We were even stupider (I know, more stupid, but if you’re the stupid one, I think stupid is a fine word) two months later when, after acquiring the double tagalong, we implemented it in a 19 mile “Tour de Taste” for Rob’s birthday. Rory rode solo on the single tagalong while Rob pulled the double with Lily and Wyatt, and she—still exhausted on a daily basis just from the stress of dealing with us, and English, and life in general—was good for about fifteen, because she is a really good sport. Then she fell asleep, on the tagalong, over and over again, with us waking her up and hollering and pouring water on her and just in generally being the worst possible human beings because we somehow felt we had to complete our circle instead of, duh, having Rob ride ahead and come back with the car.

We thought she’d stay awake after the water.

She didn’t.

She fell off.

We don’t have pictures of that, but we do have this lovely one of what Sam looked like after Rory fell off and so he rode ahead trying to catch Rob and get him to turn around and help me—and then he fell off.

Rory's wounds were all on her leg and hands. She still has a scar.

I don’t think I’ve ever felt like a worse mother. I’ve tried to moderate my idea of what I think will be big fun for the whole family with what’s really possible for the whole family now, but I don’t always succeed.

And yet we still bike. And Rory and Wyatt are determined to keep up. Rory rode to victory first (hardly surprising, given her amazing balance) and Wyatt could not let her beat him. And once they took off, they kept going.

It's a mountain bike, right?

Even with all the disasters, all the kids clearly think of themselves as once and future cyclists. They caress the bikes in the bike store with passion. Turn the pages of Bicycling Magazine. Beg for more and longer rides.

Even after you fall off and get back on (although we did NOT make Rory or Sam get back on after their double crashes that September), biking is fun. Maybe it’s the falling off, surviving and getting back on to bike another day that makes it fun. The picture with all of us, above, is us doing that same ride the kids fell off during the year before, and not one of us, not once, suggested not going. For last year’s Prouty, it rained so hard a friend’s kid wore swim goggles—and all four of us who’d planned to ride slogged along for 35 damp miles.

There’s something about a machine you power with your own legs and effort, something free. And there’s something about doing it together. And there’s something about just keeping doing it, no matter what, about having fun and keeping going under any and all conditions. (Although I am trying to bring a little balance to that one.) I hope that’s the lesson the kids take away from all this two (and three) wheeled craziness: that no matter what happens, you can nearly almost always get up and ride.

Not only that, but you can ride just about anything.


3 Responses to “The Family that Bikes Together”

  1. Jess says:

    I’m a little disgusted with your success.

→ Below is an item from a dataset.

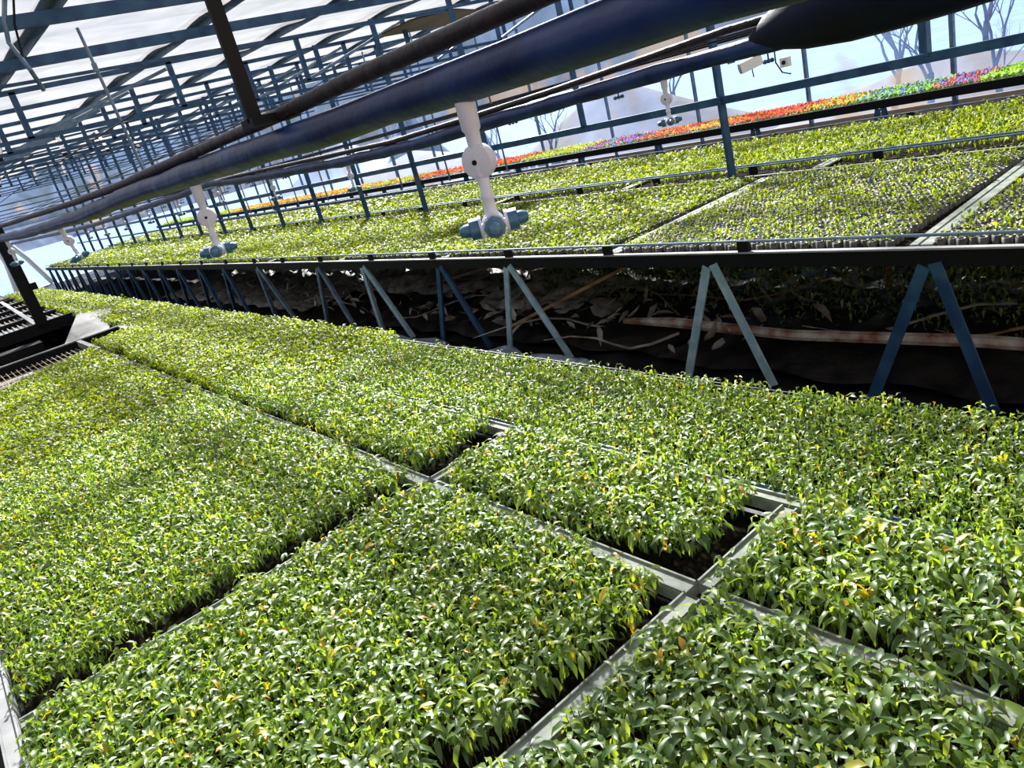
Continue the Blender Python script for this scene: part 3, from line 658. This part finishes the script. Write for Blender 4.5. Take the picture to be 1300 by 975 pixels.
# hanger post, tie rods, cables near the camera
def single(name, mb, m_, lab, cat, smooth=False, group=None, kind=None):
    return tag(mb.obj(name, M[m_], None, smooth), lab, cat, group, kind)
single('hanger_post', MB().lbar((.50, 1.18, 1.722), (.50, 1.18, 2.69), .020, .007).box((.48, 1.155, 1.715), (.56, 1.20, 1.728)), 'black', 'dark steel hanger holding the rusty rod over the nearest pipe', 'hanger')
single('tie_rod', MB().tube([(1.36, 5.3, 2.70), (1.42, 5.35, 1.76)], .010, 6).lathe((1.372, 5.31, 2.5), (0, 0, -1), [(0, .016), (.05, .016)], 8), 'steel_grey', 'thin grey tie rod hanging slantwise from the roof', 'rod')
single('tie_rod', MB().tube([(.95, 8.9, 2.75), (.75, 8.9, 1.72)], .010, 6), 'steel_grey', 'thin tie rod at the left edge under the roof', 'rod')
single('cable', MB().tube([(1.02, 4.85, 3.0), (1.00, 4.88, 2.86), (.93, 4.9, 2.70), (.91, 4.92, 2.60), (.95, 4.9, 2.45), (.98, 4.95, 2.35)], .012, 6), 'steel_grey', 'loose grey cable looped over the roof beam at the top left', 'cable')
single('cable', MB().tube([(1.06, 4.85, 3.0), (1.03, 4.88, 2.84), (.97, 4.9, 2.68), (.94, 4.92, 2.5)], .006, 6), 'black', 'thin black cable beside the grey one at the top left', 'cable')
single('brace', MB().bar((.60, 6.4, 2.1), (1.25, 5.0, 2.68), .05, .05), 'steel', 'blue slanting brace at the top left corner', 'brace') if False else None
# rolled black shade cloth on the second line
pts = [(2.1, 1.36), (2.1, 1.30), (2.1, 1.2), (2.1, 1.08), (2.1, .95), (2.1, .8), (2.1, .65), (2.1, .5), (2.1, .3), (2.1, 0)]
rad = [.02, .05, .08, .10, .11, .115, .115, .11, .11, .105]
q = MB(); q.tube([(2.1+.006*math.sin(i*2), y_, 1.64+.012*i) for i, (x_, y_) in enumerate(pts)], rad, 16)
sc_ = single('shade_cloth', q, 'shade', 'black rolled shade cloth bundled on the second pipe at the top right', 'shade cloth', True)
tl = MB().tube([(2.1, .53, 1.60), (2.09, .52, 1.56), (2.105, .535, 1.53), (2.10, .54, 1.50), (2.11, .56, 1.47)], [.012, .007, .006, .007, .003], 6)
tl.obj('tie_string', M['shade'], sc_, True)
# far box devices
cm = empty('surveillance_camera', (5.0, 3.2, 1.49), 'small white boxy camera hanging before the blue film wall', 'camera')
MB().tube([(4.92, 3.22, 1.62), (4.92, 3.22, 1.54)], .006, 6).obj('bracket', M['black'], cm)
MB().bar((4.86, 3.27, 1.475), (4.97, 3.17, 1.505), .06, .07).obj('casing', M['devwhite'], cm)
MB().lathe((4.865, 3.265, 1.477), (-.7, .65, -.15), [(0, .03), (.012, .03), (.014, .02), (.012, .016), (.016, .001)], 12).obj('lens', M['glass'], cm)
MB().tube([(4.91, 3.21, 1.47), (4.92, 3.21, 1.40)], .004, 5).obj('cord', M['black'], cm)
cm2 = empty('surveillance_camera', (5.0, 2.93, 1.45), 'smaller grey box device with a dangling black cord', 'camera')
MB().bar((4.90, 2.98, 1.45), (4.90, 2.92, 1.45), .04, .06).obj('casing', M['devwhite'], cm2)
MB().lathe((4.88, 2.95, 1.45), (-1, 0, 0), [(0, .014), (.006, .014), (.007, .004)], 10).obj('lens', M['glass'], cm2)
MB().tube([(4.90, 3.02, 1.58), (4.90, 3.02, 1.46), (4.90, 2.98, 1.39), (4.90, 2.92, 1.37)], .005, 5).obj('cord', M['black'], cm2)

# ================================================================ far left benches
bc = empty('mesh_bench', (.2, 16.5, 0), 'bare wire mesh bench with black frame beyond the gap, at the left edge', 'bench', 'near benches of the left side')
MB().bar((-3.5, 13.35, .33), (1.8, 13.35, .33), .03, .17).obj('end_rail', M['black'], bc)
MB().bar((1.8, 13.35, .40), (2.0, 21.3, .40), .05, .012).bar((1.8, 13.35, .34), (2.0, 21.3, .34), .02, .12).obj('side_rail', M['white_rail'], bc)
MB().bar((1.2, 13.4, .41), (1.45, 21.2, .41), .07, .015).obj('lengthwise_divider', M['white_rail'], bc)
for y in (14.9, 16.3, 17.8, 19.3, 21.2): MB().bar((-3.5, y, .365), (1.85+.2*(y-13.3)/8, y, .365), .09, .09).obj('cross_divider', M['black'], bc)
wm = MB()
for x in np.arange(-1.5, 1.8, .075): wm.bar((x, 13.4, .35), (x+.1, 21.2, .35), .014, .01)
tag(wm.obj('wire_mesh', M['wire'], bc), kind='stuff')
for x, y in ((-1, 13.5), (1.7, 13.5), (1.8, 17), (-1, 17), (1.9, 21), (.4, 13.5)): MB().lbar((x, y, -.03), (x, y, .30), .07, .012).obj('leg', M['steel_grey'], bc)
wt = sheet('bench_liner', lambda a, b: (-3.4+5.1*a, 13.4+7.7*b, .325), 3, 3, M['blue_sheet']); wt.parent = bc; wt.location = (-.2, -16.5, 0)
single('steel_post', MB().bar((1.27, 13.32, .38), (1.27, 13.32, 1.9), .16, .10).box((1.33, 13.25, .9), (1.43, 13.38, 1.0)), 'black', 'thick black square post on the corner of the mesh bench', 'post')
# gravel coloured crop further on
C = grid(-2.5, 1.6, 22, 28.5, .11); V, Fc, k = make_leaves(np.column_stack([C, np.full(len(C), .43)]), rng.uniform(0, 6.28, len(C)), rng.uniform(.1, .9, len(C)), np.full(len(C), .09), rng.uniform(.3, 1, len(C)), 2)
M['pinkleaf'] = leafmat('dry_pinkish_leaf', [(0, (.16, .12, .11)), (1, (.42, .32, .30))], .2, .6)
tag(npmesh('seedlings', V, Fc, M['pinkleaf'], np.repeat(rng.random(len(C)), k)), 'pinkish grey plug plants on the farthest left bench', 'seedlings', kind='stuff')
bd = empty('low_bench', (-.4, 25, 0), 'farthest low bench at the left edge carrying pinkish plug plants', 'bench')
MB().box((-2.6, 22, .36), (1.7, 28.6, .40)).obj('bench_top', M['black'], bd)
for x in (-2.4, 1.5):
    for y in (22.2, 28.3): MB().lbar((x, y, -.03), (x, y, .36), .05, .01).obj('leg', M['steel'], bd)
# leaning board and litter in the gap
def slab(pts4, t):
    p = [np.array(a, float) for a in pts4]; n_ = np.cross(p[1]-p[0], p[3]-p[0]); n_ /= np.linalg.norm(n_)
    return MB().add(list(p)+[a-n_*t for a in p], [(0,1,2,3),(7,6,5,4),(0,4,5,1),(1,5,6,2),(2,6,7,3),(3,7,4,0)])
single('board', slab([(1.10, 10.35, .34), (1.62, 12.3, .44), (2.02, 12.0, .40), (1.58, 10.2, .33)], .02), 'board', 'pale grey board leaning across the gap between the mesh benches', 'board')
single('board', slab([(.2, 10.5, .03), (.3, 12.8, .05), (.8, 12.7, .06), (.7, 10.4, .04)], .02), 'pale_sheet', 'pale flat board on the ground in the gap at the left', 'board')
single('board', slab([(-.5, 10.6, .03), (-.5, 12.0, .05), (.1, 12.1, .06), (.1, 10.6, .04)], .02), 'wood', 'brown board on the ground at the left edge', 'board')
single('block', MB().box((.35, 12.6, .02), (1.1, 12.95, .22)), 'black', 'black box shape under the mesh bench edge', 'box')

# ================================================================ under the raised bench
def crumple(name, x0, x1, y0, y1, z, amp, m_, label, nu=30, nv=40, seed=1):
    r_ = np.random.default_rng(seed); ph = r_.uniform(0, 6, 8)
    def fn(a, b):
        x = x0+(x1-x0)*a; y = y0+(y1-y0)*b
        e = math.sin(math.pi*min(1, max(0, a)))**.3*math.sin(math.pi*b)**.3 if 0 < a < 1 and 0 < b < 1 else 0
        h = abs(math.sin(3*x+2*y+ph[0]))*abs(math.sin(7*y-3*x+ph[1]+2*math.sin(3*x)))+.5*abs(math.sin(17*x+9*y+ph[2]))
        return (x+.04*math.sin(9*y+ph[3]), y+.03*math.sin(11*x+ph[4]), z+amp*h*e+.01)
    return tag(sheet(name, fn, nu, nv, M[m_]), label, 'plastic sheet')
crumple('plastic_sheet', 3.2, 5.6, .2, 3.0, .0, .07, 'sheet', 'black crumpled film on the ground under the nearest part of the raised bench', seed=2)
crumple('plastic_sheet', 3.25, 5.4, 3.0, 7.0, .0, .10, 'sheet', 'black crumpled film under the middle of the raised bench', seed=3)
crumple('plastic_sheet', 4.0, 5.0, 5.6, 8.6, .05, .14, 'pale_sheet', 'pale wrinkled film heap under the raised bench', seed=4)
crumple('plastic_sheet', 3.7, 4.4, 3.9, 5.6, .05, .12, 'pale_sheet', 'pale wrinkled film between two pale blue legs', seed=5)
crumple('plastic_sheet', 3.4, 5.2, 8.6, 15, .0, .12, 'pale_sheet', 'pale litter film under the far part of the raised bench', seed=6)
crumple('plastic_sheet', 2.45, 3.0, 3.0, 4.8, .02, .07, 'blue_sheet', 'blue-grey film edge lying beside the seedlings below a leg', seed=7)
crumple('plastic_sheet', 2.45, 3.05, 5.0, 15, .02, .09, 'blue_sheet', 'blue-grey film edge along the far seedlings', seed=8)
single('fallen_pipe', MB().tube([(3.50, .6, .13), (3.48, 1.3, .15), (3.42, 2.2, .14), (3.46, 3.05, .15), (3.5, 3.5, .12)], [.026, .032, .03, .034, .02], 8), 'rustpipe', 'rusty white pipe lying on the ground behind the nearest legs', 'pipe')
for i, (a, b, lb) in enumerate((((3.3, 4.5, .10), (3.5, 3.0, .64), 'wooden lath leaning under the bench between the first and second tall legs'),
                                ((4.3, 2.1, .10), (3.5, 1.72, .66), 'yellowish wooden lath under the bench right of the bright leg pair'),
                                ((4.2, 7.0, .08), (3.5, 4.2, .62), 'brown wooden lath under the bench before the weeds'),
                                ((4.5, 9.0, .08), (3.5, 7.0, .62), 'pale wooden lath under the far part of the bench'),
                                ((4.4, 1.5, .08), (3.7, .7, .5), 'brown lath at the right edge under the bench'))):
    single('wooden_lath', MB().bar(a, b, .04, .022), 'wood', lb, 'lath')
for i in range(22):
    y = 1+.6*i+random.uniform(-.3, .3); x = random.uniform(3.3, 4.6); L_ = random.uniform(.5, 1.3); a = random.uniform(1.2, 2.2)
    q = [(x+math.cos(a)*L_*t+.06*math.sin(t*7+i), y+math.sin(a)*L_*t, .08+.05*math.sin(t*5+i)+.03*t) for t in np.linspace(0, 1, 7)]
    single('twig', MB().tube(q, [.010, .009, .008, .008, .007, .005, .003], 5), 'pale_sheet' if i % 2 else 'wood', 'dry bent twig on the ground under the raised bench', 'twig', group='twigs under the bench')
single('bottle_cap', MB().lathe((3.25, 4.35, .58), (0, 0, 1), [(0, .02), (.025, .025), (.05, .02)], 10), 'orange', 'orange cap hanging under the rail beside the third leg pair', 'cap')
n = 420; Pp = np.column_stack([rng.uniform(3.25, 4.4, n), rng.uniform(2.2, 12, n), rng.uniform(.09, .17, n)])
V, Fc, k = make_leaves(Pp, rng.uniform(0, 6.28, n), rng.normal(.1, .3, n), rng.uniform(.05, .22, n), rng.uniform(-.6, .6, n), 0)
tag(npmesh('litter', V, Fc, M['pale_sheet']), 'scraps of pale film littering the ground under the raised bench', 'litter', kind='stuff')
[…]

We did not do as well yesterday. Training wheels came off, Finn started to freak out, I ran alongside him until I thought I’d die from the back pain, and we gave up when Finn said, for the hundredth time, “It’s IMPOSSIBLE!”

    Ugh. But yeah – congratulations to you. You can’t see me, but I’m sticking my tongue out.

  2. slawebb says:

    My husband loves to ride but has a hard time finding the time. Our kids like to ride but don’t often get out because I don’t really ride and mu husband doesn’t often have time to take them out to practice. I’m a bad mommy on that front I suppose.

    I love that your kids can ride and love to do it. It’s amazing to met that your older kids will ride that far! And it’s wonderful that you all do it together. We don’t have something we all love to do as a family. 🙁

    Something to work on I suppose.

  3. Lisen says:

    That’s how we feel about snowboarding!! How lucky are we that all the kids actually do love it like your with bikes?!?!

    Oh, and p.s., Chloe mastered her little pink two-wheeler this week. It’s so cute!